Speaking during the presentation of the 2024 World Development Report, titled The Middle-Income Trap, Mr Gill argued that focusing solely on increasing revenues without assessing the efficiency of government expenditure risks undermining long-term fiscal stability.
“The focus should not just be on the difference between revenues and spending,” he said. “You also need to assess the quality of both revenue-raising efforts and public spending. If your public spending is highly efficient, raising more revenues can be justified. But if not, you could be taxing citizens while delivering subpar results (sic).”
Mr Gill’s remarks come as Ghana grapples with the challenge of accelerating growth while avoiding the middle-income trap, a predicament faced by many countries that have transitioned from low- to middle-income status but struggle to move to the next stage of development.
The 2024 World Development Report highlights that out of 108 middle-income countries globally, only 34 have achieved high-income status over the past three decades.
The report outlines a phased approach that has proven effective in countries like South Korea, where economic policy focused initially on investment, and then on integrating foreign technologies, before evolving into a robust innovation-driven economy.
South Korea, which had a per capita income of just $1,200 in 1960, has since transformed into a high-income economy with a per capita income of $33,000 by 2023. This success story, according to the World Bank Chief Economist, underscores the importance of moving beyond simple investment and adopting foreign technologies towards fostering a culture of innovation.
The report also warns of the fleeting nature of the demographic dividend—a boost in economic growth resulting from a favourable age structure. Mr Gill cautioned that countries like Ghana and India, which currently benefit from such a dividend, must act swiftly to harness this opportunity.

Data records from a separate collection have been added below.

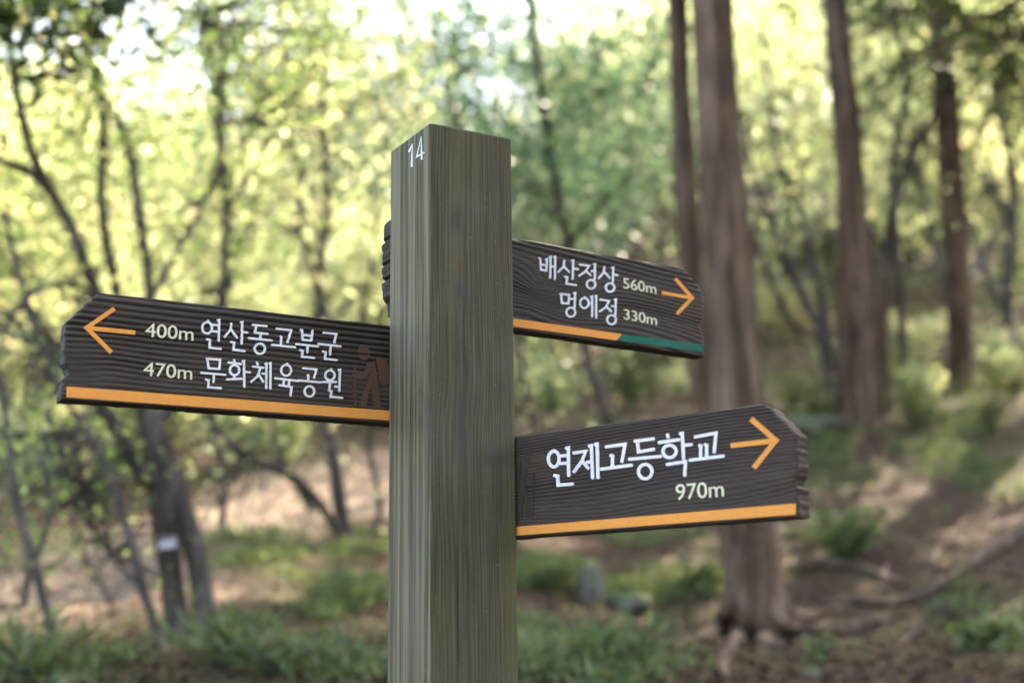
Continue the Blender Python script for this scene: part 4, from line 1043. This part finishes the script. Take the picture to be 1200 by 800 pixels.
c = np.repeat(base, k, 0) + rg.normal(size=(m * k, 3)) * np.array([.05, .05, 0]) + np.array([0, 0, 1]) * rg.uniform(0.0, .06, m * k)[:, None]
v, f = leaf_mesh(c, 0.055, rg, .22, -0.45, .7)
tag(mk('undergrowth', v, f, GRASS, attr=rnd_attr(len(c), rg)), 'low green undergrowth and grass in patches on the slope', 'undergrowth', kind='stuff')
for proto, used in VAR + SV:                     # drop kinds that were never planted
    if not used:
        for ch in list(proto.children): bpy.data.objects.remove(ch)
        bpy.data.objects.remove(proto)

# ------------------------------------------------------------------ say which background plant is which, by what it stands behind
REG = [(40, 'at the left edge of the view'), (150, 'behind the saplings left of the forked tree'), (260, 'behind the forked tree'), (360, 'above the earth path'), (455, 'behind the slim tree left of the post'),
       (605, 'directly behind the post'), (700, 'in the gap just right of the post'), (785, 'close left of the big double trunk'), (890, 'behind the big double trunk'), (965, 'right of the big double trunk'),
       (1040, 'behind the slimmer paired trunk'), (1095, 'between the paired trunk and the slimmest trunk'), (1150, 'behind the slimmest trunk'), (9999, 'at the right edge of the view')]
for o in list(SC.objects):
    if o.parent is None and str(o.get('label', '')).startswith('blurred'):
        p = np.array(o.location); c = (p - EYE) @ ROT; px = 600 + FPX * c[0] / -c[2]
        reg = next(t for lim, t in REG if px < lim); y = p[1]
        dep = 'near' if y < 20 else 'middle-distance' if y < 27 else 'far' if y < 38 else 'farthest'
        what = o['label'].replace('blurred ', '').replace(' in the background wood', '').replace(' on the wooded slope', '')
        o['label'] = dep + ' ' + what + ' ' + reg

dup = {}
for o in SC.objects:
    if o.parent is None and o.get('label'): dup.setdefault(o['label'], []).append(o)
for lab, os_ in dup.items():
    if len(os_) > 1:
        os_.sort(key=lambda o: o.location.x / max(o.location.y, 0.1)); n_ = len(os_)
        for i_, o in enumerate(os_):
            o['label'] = lab + ', ' + ('leftmost' if i_ == 0 else 'rightmost' if i_ == n_ - 1 else ('second', 'third', 'fourth', 'fifth', 'sixth')[i_ - 1] + ' from left')
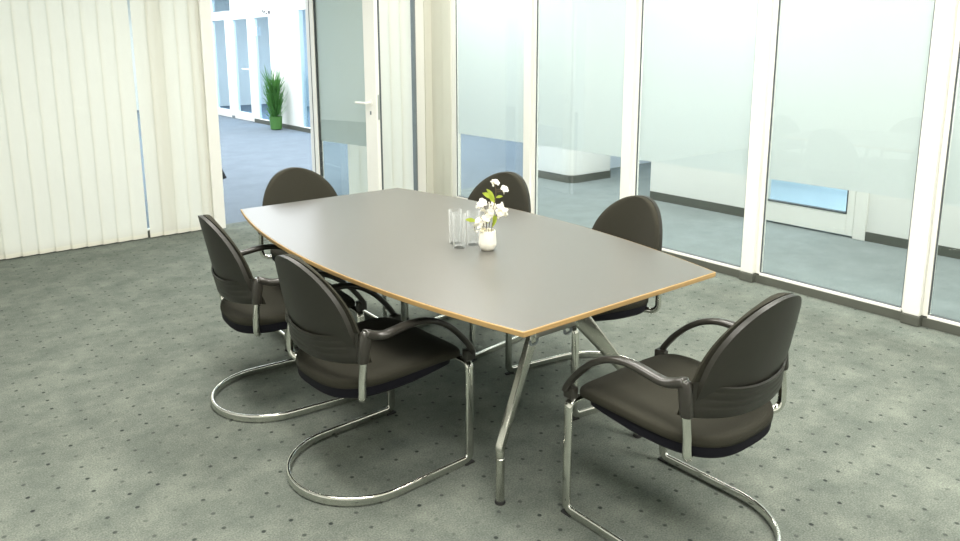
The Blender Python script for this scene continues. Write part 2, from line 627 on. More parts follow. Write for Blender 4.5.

“These demographic dividends don’t last forever,” he said, stressing the need for urgency in capitalizing on this advantage through structural reforms and investments in human capital.
The challenge, however, remains formidable for Ghana and other middle-income nations. The World Bank report concludes that achieving the leap to high-income status requires a careful balance between investment, technology diffusion, and homegrown innovation.
Failure to strike this balance, Mr Gill warns, could leave countries languishing in the middle-income trap for decades to come.